- What the exercise asks:
Give all the lines below again, exactly, with no pictures.

- Supplied material:
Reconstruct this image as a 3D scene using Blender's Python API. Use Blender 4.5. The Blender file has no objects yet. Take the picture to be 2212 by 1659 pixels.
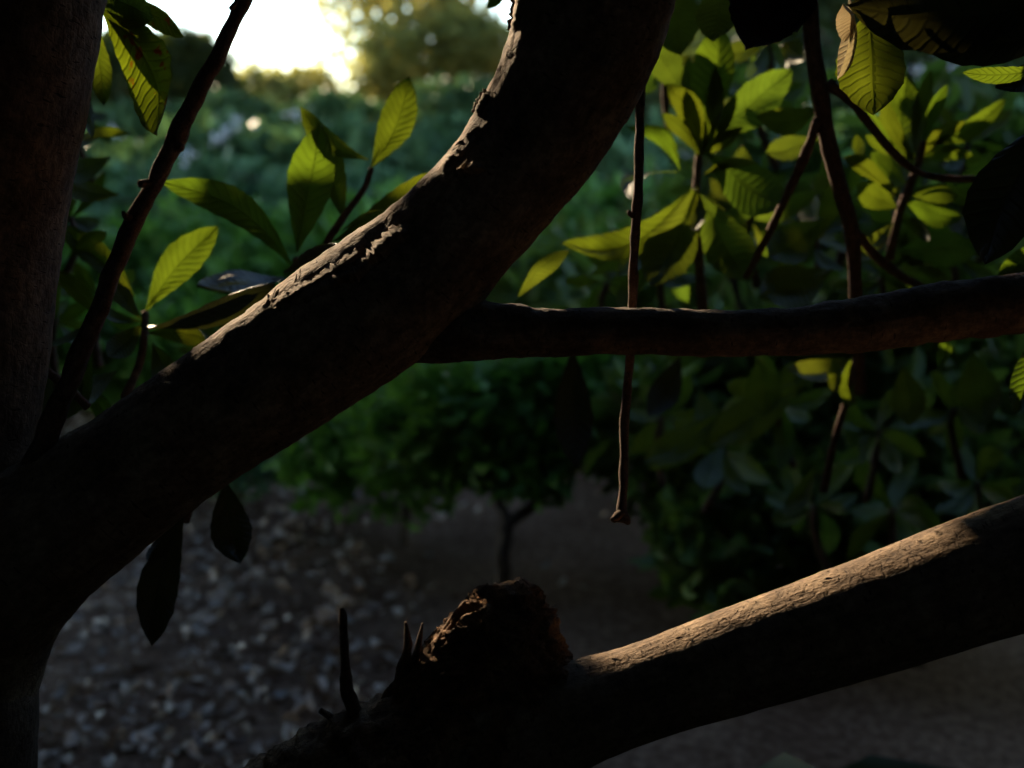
import bpy, math, random
import numpy as np
from mathutils import Vector, Matrix, noise
from mathutils.bvhtree import BVHTree

random.seed(7)
rng = np.random.default_rng(7)
scene = bpy.context.scene
col = scene.collection
R = math.radians

# ------------------------------------------------------------------ camera
CAM_Z, PITCH, LENS = 1.25, 13.0, 40.0
cam_d = bpy.data.cameras.new('camera')
cam = bpy.data.objects.new('camera', cam_d); col.objects.link(cam)
cam.location = (0, 0, CAM_Z); cam.rotation_euler = (R(90 - PITCH), 0, 0)
cam_d.sensor_width = 36.0; cam_d.lens = LENS
cam_d.clip_start = 0.02; cam_d.clip_end = 2000
cam_d.dof.use_dof = True; cam_d.dof.focus_distance = 1.0; cam_d.dof.aperture_fstop = 3.4
scene.camera = cam

# ------------------------------------------------------------------ light
SUN_AZ, SUN_EL = 28.0, 20.0          # degrees left of the view direction, above the horizon
S = Vector((-math.sin(R(SUN_AZ)) * math.cos(R(SUN_EL)), math.cos(R(SUN_AZ)) * math.cos(R(SUN_EL)), math.sin(R(SUN_EL))))
world = bpy.data.worlds.new('World'); scene.world = world; world.use_nodes = True
wn = world.node_tree; wn.nodes.clear()
sky = wn.nodes.new('ShaderNodeTexSky'); sky.sky_type = 'NISHITA'; sky.sun_disc = False
sky.sun_elevation = R(SUN_EL); sky.sun_rotation = R(-SUN_AZ)
sky.air_density = 1.0; sky.dust_density = 0.0; sky.ozone_density = 1.6
bg = wn.nodes.new('ShaderNodeBackground'); bg.inputs['Strength'].default_value = 0.15
wo = wn.nodes.new('ShaderNodeOutputWorld')
wn.links.new(sky.outputs[0], bg.inputs[0]); wn.links.new(bg.outputs[0], wo.inputs[0])
sun_d = bpy.data.lights.new('sun', 'SUN'); sun_d.energy = 5.0; sun_d.angle = R(0.5); sun_d.color = (1.0, 0.77, 0.50)
sun = bpy.data.objects.new('sun', sun_d); col.objects.link(sun)
sun.rotation_euler = S.to_track_quat('Z', 'Y').to_euler()
vs = scene.view_settings
vs.view_transform = 'Standard'; vs.look = 'None'; vs.exposure = 1.75; vs.gamma = 1.0; vs.use_curve_mapping = False
scene.cycles.max_bounces = 4; scene.cycles.transparent_max_bounces = 4
scene.cycles.use_light_tree = False; scene.cycles.adaptive_threshold = 0.04
scene.cycles.caustics_reflective = False; scene.cycles.caustics_refractive = False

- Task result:
Reconstruct this image as a 3D scene using Blender's Python API. Use Blender 4.5. The Blender file has no objects yet. Take the picture to be 2212 by 1659 pixels.
import bpy, math, random
import numpy as np
from mathutils import Vector, Matrix, noise
from mathutils.bvhtree import BVHTree

random.seed(7)
rng = np.random.default_rng(7)
scene = bpy.context.scene
col = scene.collection
R = math.radians

# ------------------------------------------------------------------ camera
CAM_Z, PITCH, LENS = 1.25, 13.0, 40.0
cam_d = bpy.data.cameras.new('camera')
cam = bpy.data.objects.new('camera', cam_d); col.objects.link(cam)
cam.location = (0, 0, CAM_Z); cam.rotation_euler = (R(90 - PITCH), 0, 0)
cam_d.sensor_width = 36.0; cam_d.lens = LENS
cam_d.clip_start = 0.02; cam_d.clip_end = 2000
cam_d.dof.use_dof = True; cam_d.dof.focus_distance = 1.0; cam_d.dof.aperture_fstop = 3.4
scene.camera = cam

# ------------------------------------------------------------------ light
SUN_AZ, SUN_EL = 28.0, 20.0          # degrees left of the view direction, above the horizon
S = Vector((-math.sin(R(SUN_AZ)) * math.cos(R(SUN_EL)), math.cos(R(SUN_AZ)) * math.cos(R(SUN_EL)), math.sin(R(SUN_EL))))
world = bpy.data.worlds.new('World'); scene.world = world; world.use_nodes = True
wn = world.node_tree; wn.nodes.clear()
sky = wn.nodes.new('ShaderNodeTexSky'); sky.sky_type = 'NISHITA'; sky.sun_disc = False
sky.sun_elevation = R(SUN_EL); sky.sun_rotation = R(-SUN_AZ)
sky.air_density = 1.0; sky.dust_density = 0.0; sky.ozone_density = 1.6
bg = wn.nodes.new('ShaderNodeBackground'); bg.inputs['Strength'].default_value = 0.15
wo = wn.nodes.new('ShaderNodeOutputWorld')
wn.links.new(sky.outputs[0], bg.inputs[0]); wn.links.new(bg.outputs[0], wo.inputs[0])
sun_d = bpy.data.lights.new('sun', 'SUN'); sun_d.energy = 5.0; sun_d.angle = R(0.5); sun_d.color = (1.0, 0.77, 0.50)
sun = bpy.data.objects.new('sun', sun_d); col.objects.link(sun)
sun.rotation_euler = S.to_track_quat('Z', 'Y').to_euler()
vs = scene.view_settings
vs.view_transform = 'Standard'; vs.look = 'None'; vs.exposure = 1.75; vs.gamma = 1.0; vs.use_curve_mapping = False
scene.cycles.max_bounces = 4; scene.cycles.transparent_max_bounces = 4
scene.cycles.use_light_tree = False; scene.cycles.adaptive_threshold = 0.04
scene.cycles.caustics_reflective = False; scene.cycles.caustics_refractive = False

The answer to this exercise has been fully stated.